MFL já deixou bem claro que o seu programa será "restringir o Estado ao mínimo" (sic) e "apostar no empreendedorismo" como solução para o país (sic).
Mas não é por isso que votarei PS!
Apesar de tudo, prefiro um ladrão que diga a verdade do que um polícia mentiroso.
Só espero que desta vez o Garcia Pereira chegue à AR.

Diogo disse...

O Estado predador é apenas um agente dos banqueiros. É para estes que aquele trabalha. Quem são hoje os verdadeiros donos da Portugal Telecom?

Oscar de Lis disse...
Este comentário foi removido pelo autor.
Anónimo disse...

Concordo com o Ricardo Castro em que a perversão das práticas não desvirtua necessariamente o conteúdo da teoria. Se a teoria é boa (e eu também pertenço ao grupo dos que defendem que é) e a praxe é nefasta, o que se detecta é uma, no mínimo, ineficácia visível dos agentes. E nessa ineficácia, o clima pode ter muito a ver. Pois, há dous pontos já para intervir.

Cumprimentos

Marco disse...

Algum dos autores - ou visitantes - do blogue me pode indicar um trabalho de sintese, sério, onde se analise o desempenho económico de experiencias alternativas de produção, sejam elas dominantes como nos paises de Leste, sejam em "contra-ciclo" como as UCP,s portuguesas ou os kibutz?

Muito obrigado


marcoliberato@hotmail.com

Ricardo Castro disse...

Marco,

não sou economista e não conheço muitos estudos desta área.

Contudo gostava que fosse mais preciso com o quer dizer com "experiências alternativas de produção"?

Mais estado, menos estado? Ou outra coisa, que passa ao lado deste debate?

croky disse...

Caro Ricardo. Acho que devia parar para pensar neste ponto:

"estabiliza-se uma qualquer estrutura ética"

É desta estrutura ética que dependem as expectativas de uma sociedade. O problema é que as nossas expectativas são, acima de tudo, monetárias. O indivíduo é moldado por um sistema que privilegia o materialismo físico e intelectual, assim como o individualismo alheado do todo.

Quando a estrutura ética de uma sociedade for moldada, em primeiro lugar, pela necessidade do bem-comum então terá um "crescimento sustentado". Temos ciclos, nada pode ter um crescimento sustentado.

Ricardo Castro disse...

Croky,

o que eu acredito é no seguinte: quando uma qualquer política resulta e surgem resultados notórios, a estrutura ética que a suporta ganha uma capacidade de replicação tal que, a prazo, torna-se dominante.

Quando isso acontece aumenta a operacionalidade da sociedade em termos colectivos.
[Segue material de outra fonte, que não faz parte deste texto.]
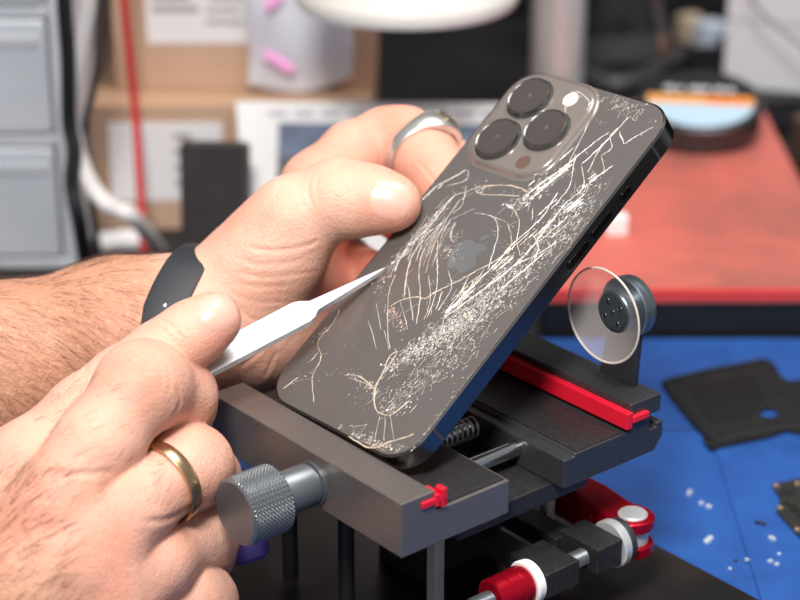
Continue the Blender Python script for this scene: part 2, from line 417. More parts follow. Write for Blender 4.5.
bm = nb(); prism(bm, smooth_poly(app, 4), lambda u, v, h: Q(u, v-.5, h), -.02, .05)
leaf = [(.1, 5.9), (.3, 7.4), (1.3, 8.6), (2.8, 9.2), (2.7, 7.8), (1.7, 6.5)]
prism(bm, smooth_poly(leaf, 4), lambda u, v, h: Q(u, v-.5, h), -.02, .05)
obj('emblem', bm, m_logo, phone)
# camera bump
m_bump = mat('bump_glass', srgb(126, 117, 111), .2, .25, Coat_Weight=.7, Coat_Roughness=.06)
bcx, bcy, bw = -13.6, 51.6, 38.0
bm = nb(); rings = []
for ins, h in [(-1.6, 0.0), (-1.1, .12), (-.6, .45), (-.25, 1.0), (.2, 1.45), (.8, 1.7), (1.6, 1.75)]:
    rings.append([bm.verts.new(Q(x, y, h)) for x, y in rrect(bw-2*ins, bw*1.04-2*ins, 10.5-ins, 10, bcx, bcy)])
for A, B in zip(rings, rings[1:]):
    for i in range(len(A)): bm.faces.new((A[i], A[(i+1) % len(A)], B[(i+1) % len(A)], B[i]))
bm.faces.new(rings[-1])
bump = obj('camera_bump', bm, m_bump, phone, smooth=80)
m_ring = mat('lens_ring', srgb(124, 122, 119), .22, .9)
m_lens = mat('lens_glass', srgb(66, 57, 55), .1, 0, Coat_Weight=1.0, Coat_Roughness=.03)
for x, y in ((-21.3, 60.4), (-21.0, 41.8), (-4.9, 50.6)):
    bm = nb(); lathe(bm, Q(x, y, 1.6), (0, 0, 1), [(0, 8.9), (.35, 8.7), (.5, 8.2), (1.5, 8.1), (1.9, 7.9), (2.0, 7.6), (1.75, 7.2)], 56, cap=False)
    lens = obj('camera_lens', bm, m_ring, phone)
    bm = nb(); lathe(bm, Q(x, y, 1.6), (0, 0, 1), [(0, 7.5), (1.72, 7.4), (1.8, 6.6), (1.85, 4.5), (1.87, 2.4), (1.88, .05)], 56); obj('lens_cover', bm, m_lens, lens, smooth=50)
    bm = nb(); lathe(bm, Q(x, y, 3.44), (0, 0, 1), [(0, 1.2), (.12, 1.0), (.2, .5), (.22, .03)], 24); obj('lens_eye', bm, mat('lens_eye', srgb(96, 86, 84), .08, .4, Coat_Weight=1.0), lens)
bm = nb(); lathe(bm, Q(-5.3, 64.6, 1.7), (0, 0, 1), [(0, 2.9), (.25, 2.8), (.4, 2.2), (.45, .05)], 32); obj('flash', bm, mat('flash_lens', srgb(238, 228, 205), .25, bump=(900, .5, .2)), phone)
bm = nb(); lathe(bm, Q(-4.4, 36.8, 1.7), (0, 0, 1), [(0, 2.9), (.1, 2.8), (.1, .05)], 32); obj('depth_sensor', bm, mat('sensor_brown', srgb(96, 76, 66), .3), phone)
# side buttons on the edge towards the camera
m_btn = mat('button_steel', srgb(70, 66, 64), .22, 1.0)
def pill(L_, w): return rrect(L_, w, w/2-.01, 8)
for nm, y, L_ in (('mute_switch', 41, 5.2), ('volume_button', 27.6, 10.6), ('volume_button', 15.0, 10.6)):
    bm = nb(); prism(bm, pill(L_+1.4, 3.9), lambda u, v, h: Q(Wp/2-.05+h, y+u, -3.9+v), 0, .12)
    slot = obj(nm, bm, mat('slot_black', srgb(14, 13, 13), .4), phone)
    bm = nb(); prism(bm, pill(L_, 2.7), lambda u, v, h: Q(Wp/2-.05+h, y+u, -3.9+v), .05, .62); obj('button_cap', bm, m_btn, slot, bevel=.15)
m_ant = mat('antenna_line', srgb(58, 56, 55), .5)
for y in (58.2, -58.2):
    bm = nb(); box(bm, Wp/2-.2, Wp/2+.03, y+73.35-.45, y+73.35+.45, -Tp+.5+4, -.6+4); obj('antenna_line', bm, m_ant, phone)

from mathutils.geometry import delaunay_2d_cdt
# ---- cracks, traced, plus crushed splinters
cr = []   # (points in photo pixels, width mm, tone)
def crk(s, w=.3, tone=0): cr.append(([tuple(map(float, q.split(','))) for q in s.split()], w, tone))
crk('653.7,127 640,134 624,144', .38); crk('628.4,117 617,130 600,147 581,164.5', .42); crk('609,132 590.8,145 570,162 555.8,173', .38)
crk('611.8,135 597.8,152 588,173'); crk('593.4,105 592,114 587.3,126 576.8,147 566,168', .3); crk('575,147 550.5,168 541.8,175 528,186', .42)
crk('601,156 603,164.5 603,172 587,185', .28, 1); crk('601,156 611.8,147 610,136.5 618,128', .3); crk('619.6,131 624,145', .42)
crk('580,153.5 564,167.5 543.5,181.5 524,197', .8); crk('572,164 558,176 545,187 530,199', .9); crk('568,166 552,180 536,191', .7); crk('575,157 569.8,185 560,199 550.5,209.5', .32)
crk('557.5,192 543.5,214.8 530,229 513.8,242.8 505,253 494,266 480,279 457.5,301 444,316', .5); crk('568,200.8 555,217 543.5,232 527.8,251.5 513.5,266 492,283 471.5,298 443.5,318', .55)
crk('582,165.8 584,185 576,196'); crk('512,207.8 519,220 517,241 520,256', .32, 1); crk('473.5,213 492.8,216.5 498,232 492.8,253 488,270', .32); crk('494,217 508,225 511,243 507,255', .3, 1)
crk('533,208 532,220', .3); crk('478.8,187 498,185 517,187 527.8,192', .55, 1); crk('475,190 482,194 500,195 520,196', .4, 1); crk('506,204 513,209', .8)
crk('466,170 452,178 440,184 430,192 422.5,199.8', .5); crk('468,170 466,180 447,186', .3); crk('480,186 466,192 454,196 440,213 427.8,228 412,243.5 402,258', .42)
crk('473,193 457,203 440,231 431,240', .38, 2); crk('475,208 463,214 450,221 440,240', .36, 2); crk('458,204 444,222 428,243 424,254', .32, 2); crk('449,202 436,214 425,230', .34, 1)
crk('410,242 400,258 394.5,272', .4); crk('422.5,240 412,256 406.7,275 404,300', .34, 1); crk('428,242 421,257 419,275 420,297 416,325', .32, 1); crk('438,240 437,258 437.5,275 435.8,292 427,318', .34, 1)
crk('455.7,222.5 450,236 454,243', .3); crk('466,186 462,205 452,214', .28, 1)
crk('390,307 400,300.5 416.5,297 426,298 435.8,291.5 448,286 462,279 476,271 489,264.5 505,254 517,243.5 530,232', .48, 1)
crk('395.5,274 388.5,295 387.6,330 390,349', .3, 1); crk('411,262 406,278 409.5,295 413,321', .3, 1); crk('428.8,276 430,300 424,320', .26, 1); crk('448,270 451.5,288 437.5,311', .3); crk('469,276 458.5,295 444.5,313', .34); crk('484,269 470,290 452,309', .34); crk('442,292 436,310', .3); crk('477,278 462,297 446,314', .3)
crk('557,242 534,256 513.5,265', .5); crk('545,252 524,270 500,290', .6); crk('533,232 538,252 520,262', .3)
crk('349,262 331.8,324.5 317.8,340 321,358 312.5,377 314,403', .28, 1) if 0 else crk('340,309 331.8,324.5 317.8,342 321,358 312.5,377 314,403', .3, 1)
crk('282.8,389 298.5,377', .4); crk('310.8,361 317.8,352.5', .32); crk('398,351 390,356 382.5,373.5 375,388 374,403', .5, 1); crk('374,388 360,377 347,374', .5, 1); crk('375,390 362,382 348,378', .3, 1)
crk('398,352 380,378 375,390 375,408 382,414 392,414 410,400', .45, 1)
crk('348,436 370,448 390,442 414,434', .6, 1); crk('400,300 408,330', .24); crk('376,303 381,330', .2); crk('368,320 377,350', .2); crk('384,330 389,350', .2)
crk('380,416 374,442', .2, 1); crk('385,416 384,442', .2, 1); crk('390,415 394,440', .2, 1)
crk('573,96 582,96 591,105 589,114', .4); crk('570,108 567,116 571,124', .34, 1)
for i in range(14):                       # fine parallel streaks between the hub and the corner of the bump
    x = 405+i*2.2+rng.normal(0, .6); crk(f'{x+22},{222+rng.normal(0,4)} {x+8},{238+rng.normal(0,3)} {x-2},{262+rng.normal(0,8)}', .14+.1*rng.random(), int(rng.integers(0, 3)))
for i in range(26):                       # right-hand band of long slivers
    t = rng.random(); x = 560-110*t+rng.normal(0, 5); y = 216+92*t+rng.normal(0, 6); L_ = 8+14*rng.random()
    crk(f'{x+L_*.5},{y-L_*.42} {x+rng.normal(0,1)},{y} {x-L_*.5},{y+L_*.45}', .2+.35*rng.random(), int(rng.integers(0, 2)))
for i in range(14):
    t = rng.random(); x = 604-40*t+rng.normal(0, 3); y = 166+50*t+rng.normal(0, 4); L_ = 7+10*rng.random()
    crk(f'{x+L_*.5},{y-L_*.42} {x-L_*.5},{y+L_*.4}', .25+.4*rng.random())
CV, CF, CM = [], [], []
def ribbon(pts2, w, tone):
    pts2 = [np.array(p) for p in pts2]; n = len(pts2)
    if n < 2: return
    i0 = len(CV)
    for i, p in enumerate(pts2):
        d = pts2[min(i+1, n-1)]-pts2[max(i-1, 0)]; d = d/max(np.linalg.norm(d), 1e-6); s = np.array([-d[1], d[0]])
        ww = w*.5*(.55+.75*rng.random())*(.35 if i in (0, n-1) else 1)
        hb = 1.78 if (abs(p[0]-bcx) < bw/2-1 and abs(p[1]-bcy) < bw/2) else 0.0
        for k, h in ((-1, .01), (0, .06+.12*rng.random()), (1, .01)): q = p+s*ww*k; CV.append(tuple(Q(q[0], q[1], h+hb)))
    for i in range(n-1):
        a = i0+3*i
        CF.append((a, a+3, a+4, a+1)); CF.append((a+1, a+4, a+5, a+2)); CM.extend([tone, tone])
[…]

Sem esse núcleo a sociedade torna-se numa tal manta de retalhos que é incapaz de se auto-governar. Porque não partilha interesses.

É uma manta de retalhos com bolsas de organização interna. E cada grupo organizado procurará defender apenas a parte que lhe toca. Tal como acontecia com as tribos. Isso já está a acontecer aqui, no nosso país.
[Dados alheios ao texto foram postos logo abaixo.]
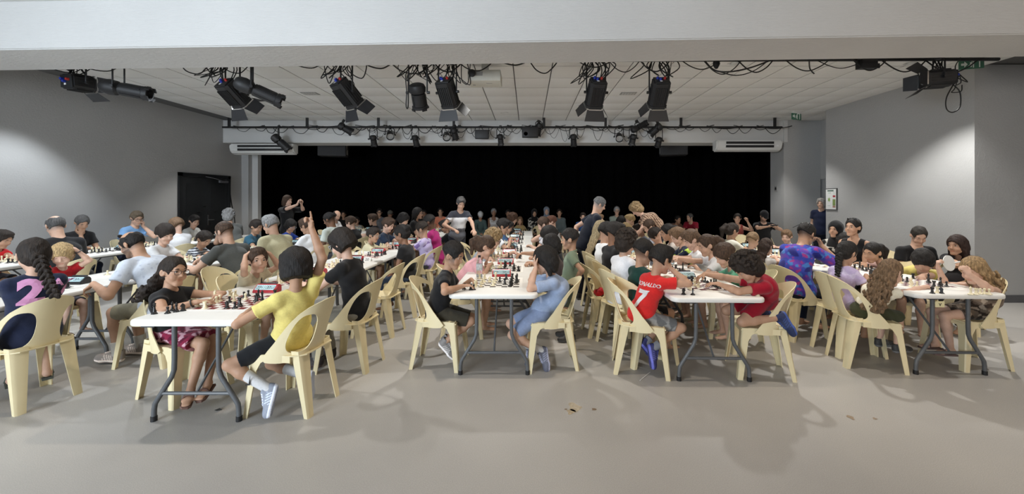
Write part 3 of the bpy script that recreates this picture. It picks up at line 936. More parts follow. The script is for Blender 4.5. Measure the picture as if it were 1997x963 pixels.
T_BAR = tube_me([(-.245, 0, -.545), (.245, 0, -.545)], .013, 8)
T_TOPBAR = tube_me([(-.32, 0, -.050), (.32, 0, -.050)], .014, 8)
T_FOOT = lathe_me([(.0, 0), (.020, 0), (.020, .035), (.016, .036)], 10)
T_BRACE = {s: tube_me([(.0, 0, -.545), (.0, s * .30, -.25), (0, s * .50, -.045)], .009, 6) for s in (1, -1)}
T_RAIL = box_me((-.01, -TL / 2 + .12, -.065), (.01, TL / 2 - .12, -.035))
for m_ in list(T_LEGS.values()) + [T_BAR, T_TOPBAR, T_RAIL] + list(T_BRACE.values()):
    m_.materials.append(M_TLEG)
T_FOOT.materials.append(M_BLACK)
T_CLIP = box_me((-.045, -.008, -.012), (.045, .004, .0)); T_CLIP.materials.append(M_BLACK)
def folding_table(cx, cy, label, rz=0):
    t = thing('folding_table', label, 'table', (cx, cy, TH), math.radians(rz), 'white folding tables in rows')
    obj('tabletop', T_TOP, None, t)
    for e in (-1, 1):
        y = e * (TL / 2 - .12)
        for s in (1, -1):
            lg = obj('leg', T_LEGS[s], None, t, (0, y, 0))
            obj('foot', T_FOOT, None, lg, (s * .300, 0, -TH))
        obj('crossbar', T_BAR, None, t, (0, y, 0))
        obj('crossbar', T_TOPBAR, None, t, (0, y, 0))
        obj('brace', T_BRACE[-e], None, t, (0, y, 0))
        for s in (-1, 1):
            obj('clip', T_CLIP, None, t, (s * .24, e * (TL / 2 - .012), -.036), (0, 0, 0 if e > 0 else math.pi))
    for s in (1, -1):
        obj('rail', T_RAIL, None, t, (s * .30, 0, 0))
    return t
ROWS = {  # centre x, distance of the near end, number of tables, what the row is called
    0: (-6.78, 4.05, 3, 'left wall row'), 1: (-4.43, 2.25, 5, 'braided girl row'), 2: (-2.33, 2.72, 5, 'yellow boy row'),
    3: (-.30, 3.48, 4, 'middle row'), 4: (1.62, 3.35, 4, 'red boy row'), 5: (3.79, 3.48, 2, 'right wall row')}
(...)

Entenda-se que o contrário e bom não é a homogeneização. Também aqui existe uma certa amplitude, mas é necessário maior equilibrio entre os interesses individuas e colectivos.

A verdade é que as pessoas defendem sempre os seus interesses em função da realidade que observam e das suas espectativas, ambas são geradas a partir da sua ética.
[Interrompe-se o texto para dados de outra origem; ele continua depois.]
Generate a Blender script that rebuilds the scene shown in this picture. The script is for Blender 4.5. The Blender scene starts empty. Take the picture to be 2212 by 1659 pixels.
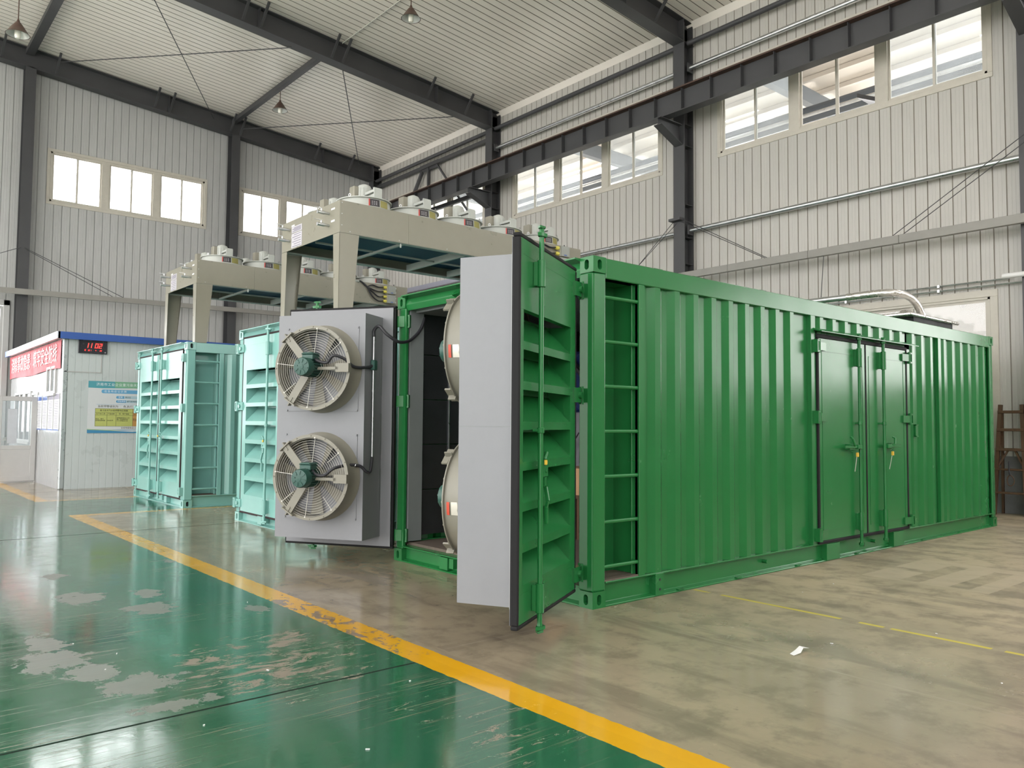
import bpy, math, random
from mathutils import Matrix, Vector
random.seed(7)
SC = bpy.context.scene
COL = SC.collection
PI = math.pi

# ------------------------------------------------------------------ camera
cam_d = bpy.data.cameras.new('camera'); cam = bpy.data.objects.new('camera', cam_d); COL.objects.link(cam)
cam_d.sensor_fit = 'HORIZONTAL'; cam_d.sensor_width = 36.0; cam_d.lens = 36.0*1716.54/2212.0
cam_d.clip_start = 0.05; cam_d.clip_end = 400
def _cam():
    yaw, pit, rol = 0.8689, 0.0508, 0.0075
    f = Vector((math.cos(yaw)*math.cos(pit), math.sin(yaw)*math.cos(pit), math.sin(pit)))
    r = Vector((math.sin(yaw), -math.cos(yaw), 0)); u = r.cross(f)
    c, s = math.cos(rol), math.sin(rol)
    r2 = c*r + s*u; u2 = -s*r + c*u
    m = Matrix(((r2.x, u2.x, -f.x, -4.7168), (r2.y, u2.y, -f.y, -4.5473), (r2.z, u2.z, -f.z, 1.4948), (0, 0, 0, 1)))
    cam.matrix_world = m
_cam(); SC.camera = cam

# ------------------------------------------------------------------ world, light, exposure
W = bpy.data.worlds.new('overcast_sky'); SC.world = W; W.use_nodes = True
bg = W.node_tree.nodes['Background']; bg.inputs[0].default_value = (1.0, 0.985, 0.965, 1); bg.inputs[1].default_value = 6.5
SC.view_settings.view_transform = 'Standard'; SC.view_settings.look = 'None'
SC.view_settings.gamma = 1.0; SC.view_settings.use_curve_mapping = False
SC.view_settings.exposure = 0.1
SC.cycles.max_bounces = 10; SC.cycles.diffuse_bounces = 6; SC.cycles.glossy_bounces = 4; SC.cycles.transparent_max_bounces = 12
SC.cycles.use_denoising = True
SC.cycles.sample_clamp_indirect = 8.0

# ------------------------------------------------------------------ mesh builder
class MB:
    def __init__(s, M=None): s.v = []; s.f = []; s.M = M
    def add(s, vs, fs):
        o = len(s.v); s.v += [tuple(p) for p in vs]; s.f += [tuple(i+o for i in f) for f in fs]; return s
    def box(s, x0, y0, z0, x1, y1, z1):
        if x1 < x0: x0, x1 = x1, x0
        if y1 < y0: y0, y1 = y1, y0
        if z1 < z0: z0, z1 = z1, z0
        return s.add([(x0,y0,z0),(x1,y0,z0),(x1,y1,z0),(x0,y1,z0),(x0,y0,z1),(x1,y0,z1),(x1,y1,z1),(x0,y1,z1)],
                     [(3,2,1,0),(4,5,6,7),(0,1,5,4),(1,2,6,5),(2,3,7,6),(3,0,4,7)])
    def bar(s, p0, p1, w, h, up=(0,0,1)):
        p0, p1 = Vector(p0), Vector(p1); d = (p1-p0).normalized(); u = Vector(up)
        if abs(d.dot(u)) > .98: u = Vector((1,0,0))
        a = d.cross(u).normalized()*w/2; b = a.cross(d).normalized()*h/2
        vs = [p+sa*a+sb*b for p in (p0,p1) for sa, sb in ((-1,-1),(1,-1),(1,1),(-1,1))]
        return s.add(vs, [(0,1,2,3),(7,6,5,4),(0,4,5,1),(1,5,6,2),(2,6,7,3),(3,7,4,0)])
    def prism(s, poly, axis, a0, a1):
        # poly in the plane of the two remaining axes (x: (y,z); y: (x,z); z: (x,y))
        n = len(poly)
        def P(p, a): return {'x': (a,p[0],p[1]), 'y': (p[0],a,p[1]), 'z': (p[0],p[1],a)}[axis]
        vs = [P(p,a0) for p in poly] + [P(p,a1) for p in poly]
        fs = [tuple(range(n)), tuple(range(2*n-1, n-1, -1))] + [(i, i+n, (i+1)%n+n, (i+1)%n) for i in range(n)]
        return s.add(vs, fs)
    def strip(s, poly, axis, a0, a1):
        # open polyline swept along an axis (a sheet)
        n = len(poly)
        def P(p, a): return {'x': (a,p[0],p[1]), 'y': (p[0],a,p[1]), 'z': (p[0],p[1],a)}[axis]
        return s.add([P(p,a0) for p in poly]+[P(p,a1) for p in poly], [(i,i+1,i+1+n,i+n) for i in range(n-1)])
    def lathe(s, prof, o=(0,0,0), d=(0,0,1), n=24, a0=0, a1=2*PI, closed=False):
        # prof: (radius, distance along d)
        o, d = Vector(o), Vector(d).normalized()
        t = Vector((0,0,1)) if abs(d.z) < .9 else Vector((1,0,0))
        e1 = t.cross(d).normalized(); e2 = d.cross(e1)
        full = abs(a1-a0-2*PI) < 1e-6; m = n if full else n+1
        base = len(s.v); k = len(prof)
        for i in range(m):
            a = a0+(a1-a0)*i/n; e = math.cos(a)*e1+math.sin(a)*e2
            for r, h in prof: s.v.append(tuple(o+e*r+d*h))
        kk = k if closed else k-1
        for i in range(n):
            j = (i+1) % m
            for q in range(kk):
                q2 = (q+1) % k
                s.f.append((base+i*k+q, base+j*k+q, base+j*k+q2, base+i*k+q2))
        return s
    def cyl(s, p0, p1, r0, r1=None, n=12, caps=True):
        r1 = r0 if r1 is None else r1
        p0, p1 = Vector(p0), Vector(p1); L = (p1-p0).length
        prof = [(r0,0),(r1,L)]
        if caps: prof = [(0,0)]+prof+[(0,L)]
        return s.lathe(prof, p0, p1-p0, n)
    def tube(s, pts, r, n=8, caps=True):
        pts = [Vector(p) for p in pts]; b = len(s.v); m = len(pts)
        up = None
        for i, p in enumerate(pts):
            d = (pts[min(i+1,m-1)]-pts[max(i-1,0)]).normalized()
            if up is None:
                up = Vector((0,0,1)) if abs(d.z) < .9 else Vector((1,0,0))
            a = d.cross(up)
            if a.length < 1e-4: a = d.cross(Vector((1,.3,0)))
            a.normalize(); c = a.cross(d).normalized(); up = c
            for k in range(n):
                t = 2*PI*k/n; s.v.append(tuple(p+a*math.cos(t)*r+c*math.sin(t)*r))
        for i in range(m-1):
            for k in range(n):
                k2 = (k+1)%n
                s.f.append((b+i*n+k, b+i*n+k2, b+(i+1)*n+k2, b+(i+1)*n+k))
        if caps:
            s.f.append(tuple(b+k for k in range(n-1,-1,-1))); s.f.append(tuple(b+(m-1)*n+k for k in range(n)))
        return s
    def oval_plate(s, o, ex, ey, w, h, ow, oh, depth, n=24):
        s.dark = getattr(s, 'dark', [])
        # rectangle w x h with an oval hole and inner walls going -normal
        o, ex, ey = Vector(o), Vector(ex), Vector(ey); nrm = ex.cross(ey)
        b = len(s.v); R = []; O = []; I = []
        for i in range(n):
            a = 2*PI*(i+.5)/n; c, si = math.cos(a), math.sin(a)
            k = 1/max(abs(c)/(w/2), abs(si)/(h/2)); R.append((c*k, si*k))
            r = ow/2; L = oh/2-r
            O.append((c*r, si*r+(L if si > 0 else -L)))
        for (x,y) in R: s.v.append(tuple(o+ex*x+ey*y))
        for (x,y) in O: s.v.append(tuple(o+ex*x+ey*y))
        for (x,y) in O: s.v.append(tuple(o+ex*x+ey*y-nrm*depth))
        for i in range(n):
            j = (i+1)%n
            s.f.append((b+i, b+j, b+n+j, b+n+i)); s.f.append((b+n+i, b+n+j, b+2*n+j, b+2*n+i))
        s.dark.append(len(s.f)); s.f.append(tuple(b+2*n+i for i in range(n)))
        # corner fill
        for sx in (-1,1):
            for sy in (-1,1):
                best = sorted(range(n), key=lambda q: (R[q][0]-sx*w/2)**2+(R[q][1]-sy*h/2)**2)[:2]
                s.v.append(tuple(o+ex*sx*w/2+ey*sy*h/2)); s.f.append((b+best[0], b+best[1], len(s.v)-1))
        return s
    def build(s, name, mat, parent=None, smooth=False, bevel=0, loc=None, rot=None, seg=1):
        me = bpy.data.meshes.new(name)
        v, f = s.v, s.f
        if s.M is not None:
            v = [tuple(s.M @ Vector(p)) for p in v]
            if s.M.determinant() < 0: f = [tuple(reversed(q)) for q in f]
        me.from_pydata(v, [], f); me.update()
        if mat: me.materials.append(mat)
        if smooth:
            me.polygons.foreach_set('use_smooth', [True]*len(me.polygons))
            try: me.set_sharp_from_angle(angle=math.radians(38))
            except Exception: pass
        o = bpy.data.objects.new(name, me); COL.objects.link(o)
        if parent: o.parent = parent
        if loc: o.location = loc
        if rot: o.rotation_euler = rot
        if bevel:
            b = o.modifiers.new('soft_edge', 'BEVEL'); b.width = bevel; b.segments = seg; b.limit_method = 'ANGLE'; b.angle_limit = math.radians(40)
        return o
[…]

Mas numa realidade já retalhada as espectativas imediatas serão muitas vezes incompatíveis com as necessidade do todo. Cada grupo cria o seu próprio sistema de avaliação, que partilha e é diferente do sistema aplicado pelos outros grupos. Mesmo que a ética seja a mesma. Isto é, mesmo que partilhem mais qualquer coisa de substancial, não acreditam na palavra dos "fora do grupo". Esse é mais um problema associado à falta de confiança.

O que é importante com a criação de confiança nas sociedades, é o facto da confiança permitir estabelecer uma relação mais estreita entre os interesses individuais. Não é possível transformar o ser humano e nós movemo-nos pelos nosso próprios interesses, mas podemos associar o interesse individual ao interesse colectivo. Quantas mais pessoas fizerem essa associação maior é a coesão, maior pode ser a capacidade para as pessoas criarem objectivos comuns e maior será a capacidade para colaborarem,
maior pode ser a capacidade para promover políticas que equilibrem a sociedade.

É a partir daqui que podem surgir alguns resultados, sejam ao nível social, económico, político ou cultural. O que interessa é que esses resultados estejam abrangidos pela estrutura ética dessa grande maioria. Só assim serão avaliados como bons. Só assim geram ciclos de confiança-resultados.

E isso depende da conversação social interna. Também não podemos continuar a importar a maior parte das nossas medidas e sistemas de avaliação, porque eles nem sempre estão de acordo com as nossas espectativas. Criando com isso um sistema altamente perverso.